No, non fa piangere, come troppi melensi film americani, commedie o tragedie che siano. Fa pensare. Ed è la miglior cosa mai fatta o scritta o detta contro il divorzio. Storia di un matrimonio ha una partenza lenta, e ti chiedi cosa mai potrà accadere, tra i due protagonisti, che hanno tutte le caratteristiche per piacerti: belli, neanche dannati, tutt’altro, gentili, appassionati, desiderosi di essere padre e madre, artisti ed eccentrici quel che basta per non essere noiosamente borghesi. Lei poi ha una mamma e una sorella quasi comiche, che adorano lui, e lo accolgono in una famiglia calorosa.
Eppure, qualcosa manca, e non sai che cosa, mai, fino alla fine. Puoi intuirlo, disattenzioni di lui, troppo preso dal suo lavoro, ambizioni e frustrazioni di lei, che deve rinunciare a qualche salto di carriera, ma tutto sommato, nulla di drammatico, nulla per cui valga la pena interrompere la storia di un amore, scelto, custodito, che ha regalato non solo fotografie, ma la felicità.
Quando finisce un amore? Quando non ti senti capito? Quando non riesci più a parlare, a comunicare i tuoi desideri, e a essere capito nei tuoi desideri? O finisce l’innamoramento, e il problema sei tu, a non sapere quel che vuoi, quel che davvero può darti la pienezza del vivere, con tutte le rinunce possibili. Una superba Scarlett Johansson, solo donna, mai diva, e un commovente Adam Driver finiscono per allontanarsi, rassegnandosi a lasciarsi andare, soffrendo, provando rimorso, ma cedendo alle logiche più usate.
Avvocati di grido, i migliori, e i più squali: lei assume una virago scatenata di successi a vendetta di amori mancati, lui un volgare quanto pratico sibilatore di cattiverie per finire in tribunale, e mettere a tema i soldi, quando ai due sposi interessava una cosa sola, continuare entrambi a voler bene e educare il loro bambino. È più facile distruggere che mettere insieme i cocci e farne un capolavoro, come nei vasi giapponesi più preziosi. In una deprimente successione di visite di assistenti sociali psicotiche, di carte bollate, di tira e molla con il figlio amato e conteso, il divorzio arriva.
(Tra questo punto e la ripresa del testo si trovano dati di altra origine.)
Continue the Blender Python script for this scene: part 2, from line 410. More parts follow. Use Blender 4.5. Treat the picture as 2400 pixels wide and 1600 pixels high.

Lei soffre anche se dice con un sorriso tirato che adesso va finalmente alla grande (le ronza pure attorno un tipo ganzo), lui affranto arde dal bisogno di lei, che sola può compiere la sua sete di amore e di vita. Lo canta, davanti agli amici, in una serenata struggente che cade nel vuoto, perché lei non c’è più, non può ascoltare. Ma c’è il bambino: Harry è così capriccioso e triste, così dispettoso e triste, così piagnucoloso e triste, così incredulo e incapace di capire, ed è tutti i bambini del mondo, costretti a diventare merce di scambio per genitori immaturi e fragili.
Il film si chiude con il papà che scopre il figlio leggere uno scritto segreto della mamma, al suo amore. Dove dichiara tutto il bene e il bello che vede in lui. Non si rimettono insieme, ma si può sperare che il cinismo del mondo non soffochi questa scintilla di verità, che li fa piangere, e mostrare tenerezza l’un verso l’altra.
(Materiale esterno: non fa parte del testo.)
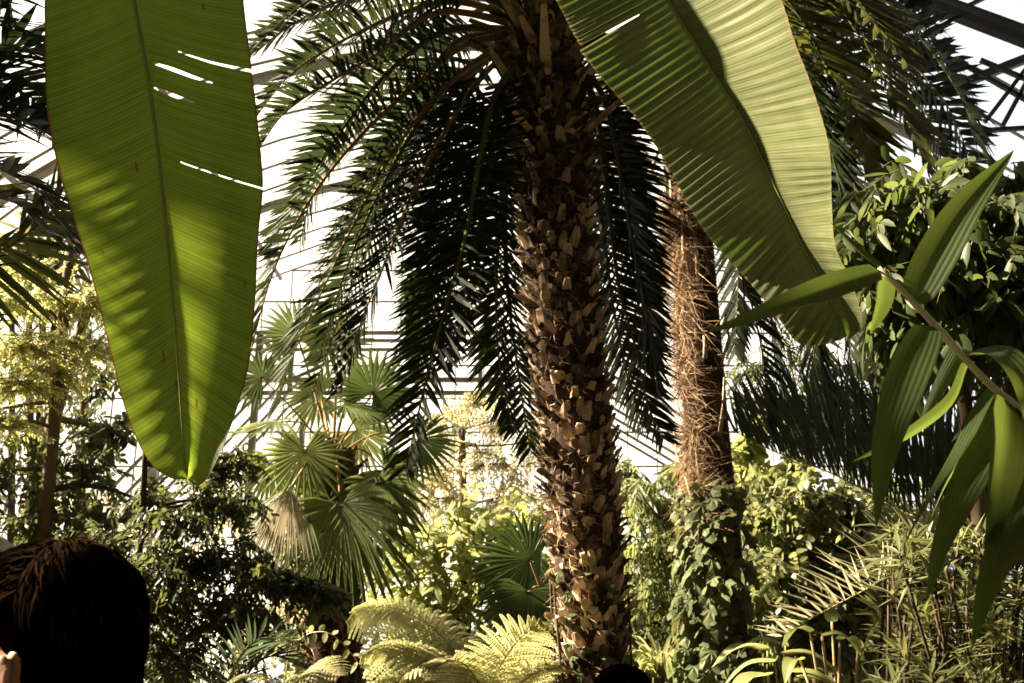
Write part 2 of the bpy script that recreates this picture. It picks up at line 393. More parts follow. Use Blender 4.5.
def fan(parent, hub, tip_dir, nor, R, mat, seg=26, spread=290, droop=.18, cup=.12, split=.55, pet=None, pmat=None, rpet=.012, name='fan_leaf'):
    hub = np.asarray(hub, float); A = nrm(np.asarray(tip_dir, float)); Nn = np.asarray(nor, float); Nn = nrm(Nn - Nn.dot(A) * A); B = np.cross(Nn, A)
    th = np.radians(np.linspace(-spread / 2, spread / 2, seg)) + RS.normal(0, .012, seg)
    dth = math.radians(spread / seg)
    d = np.cos(th)[:, None] * A + np.sin(th)[:, None] * B + Nn * (cup * (1 - .5 * np.cos(th)))[:, None]
    L = R * (.78 + .22 * np.cos(th * .7)) * rnd(seg, .93, 1.05)
    mb = MB()
    w = 2 * math.tan(dth / 2) * R
    prof = ((0, .03), (.2, .2), (split, split * 1.04), (split + .12, split * .8), (.85, split * .42), (1, .02))
    blades(mb, np.repeat(hub[None], seg, 0), d, np.repeat(Nn[None], seg, 0), L, w, droop * rnd(seg, .8, 1.3), 0, prof, fold=.45)
    o = mb.build(name, mat, parent)
    if pet is not None:
        pm = MB(); pp = np.asarray(pet, float); q = spline(np.vstack([pp, hub[None]]), 14)
        tube(pm, q, np.linspace(rpet * 1.3, rpet * .7, 14), 5, .6)
        pm.build('petiole', pmat, o)
    return o

STUB_V = []
for (y, w, zt, zb) in ((0, .5, .12, -.12), (.35, .46, .17, .0), (.7, .36, .24, .1), (1.0, .25, .34, .24)):
    STUB_V += [(-w, y, zb), (w, y, zb), (w * .55, y, zt), (-w * .55, y, zt)]
STUB_F = []
for r in range(3):
    for c in range(4):
        STUB_F.append([r * 4 + c, r * 4 + (c + 1) % 4, r * 4 + 4 + (c + 1) % 4, r * 4 + 4 + c])
STUB_F.append([12, 13, 14, 15])

def frame_at(P, T, k):
    x = k * (len(P) - 1); i = np.clip(x.astype(int), 0, len(P) - 2); f = (x - i)[:, None]
    return P[i] * (1 - f) + P[i + 1] * f, nrm(T[i] * (1 - f) + T[i + 1] * f)

def scaly_trunk(parent, P, R, stub=.12, rows=50, per=11, lean=.9, k0=0.0, k1=1.0, mat=None, core=None, fibres=700, pname='leaf_base_scales', flen=.14, fmat=None, fw=1.0):
    P = spline(P, 60); R = np.interp(np.linspace(0, 1, 60), np.linspace(0, 1, len(R)), R)
    mb = MB(); tube(mb, P, R, 18); trunk = mb.build('trunk', core, parent)
    T = tangents(P); sx = nrm(np.cross(T, [0.02, 1, 0])); sy = np.cross(sx, T)
    n = rows * per
    row = np.repeat(np.arange(rows), per); c = np.tile(np.arange(per), rows)
    k = np.clip(k0 + (k1 - k0) * (row + .5 * (c % 2) + RS.normal(0, .13, n)) / rows, 0, 1)
    a = 2 * PI * (c + row * .37) / per + RS.normal(0, .07, n)
    p, t = frame_at(P, T, k); s1, _ = frame_at(sx, sx, k); s2, _ = frame_at(sy, sy, k)
    out = nrm(np.cos(a)[:, None] * s1 + np.sin(a)[:, None] * s2)
    r = np.interp(k, np.linspace(0, 1, 60), R)[:, None]
    Y = nrm(t * rnd(n, .55, 1.1)[:, None] + out * (lean * rnd(n, .2, 1.4))[:, None] + RS.normal(0, .13, (n, 3)))
    X = nrm(np.cross(Y, out)); Z = np.cross(X, Y)
    sc = np.stack([stub * rnd(n, .62, 1.0), stub * rnd(n, .6, 1.45), stub * rnd(n, .6, 1.3)], 1)
    b = MB(); inst(b, STUB_V, STUB_F, p + out * r * .92, X, Y, Z, sc, .05)
    so = b.build(pname, mat, parent, smooth=False)
    if fibres:
        m = fibres
        k = RS.uniform(k0, k1, m); a = RS.uniform(0, 2 * PI, m)
        p, t = frame_at(P, T, k); s1, _ = frame_at(sx, sx, k); s2, _ = frame_at(sy, sy, k)
        out = nrm(np.cos(a)[:, None] * s1 + np.sin(a)[:, None] * s2); tang = np.cross(t, out)
        r = np.interp(k, np.linspace(0, 1, 60), R)[:, None]
        d = nrm(t * RS.normal(0, .6, (m, 1)) + tang * RS.normal(0, .9, (m, 1)) + out * rnd(m, .2, .7)[:, None])
        b = MB(); blades(b, p + out * r * 1.0, d, nrm(out + .3 * rdir(m)), flen * rnd(m, .5, 1.5), rnd(m, .003, .009) * fw, rnd(m, 0, .6), rnd(m, -.6, .2))
        b.build('fibres', fmat, parent)
    return trunk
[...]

Strano che da Hollywood arrivi un film così. Sei nomination ai Golden Globes, strada spianata per gli Oscar: che non penso arriveranno, perché se si vuol capire, e non tocca essere troppo introspettivi, il film è un inno all’amore matrimoniale, uno schiaffo al pensiero comune per cui divorziare è meglio che tirare avanti, i figli non patiscono, devi rifarti una vita eccetera. Onore al coraggio di Noah Baumbach, regista, sceneggiatore, attore. Scorro le recensioni italiane: tutti concordi a parlare di capolavoro, qualcuno si spinge a definirlo “devastante”. E poi? Il giudizio qual è? Che il divorzio comunque è un diritto. Così recitano da bravi gli attori. Le domande vere, che pungono e scarnificano il cuore, e devastano avvero, si spera che se le faccia qualche spettatore.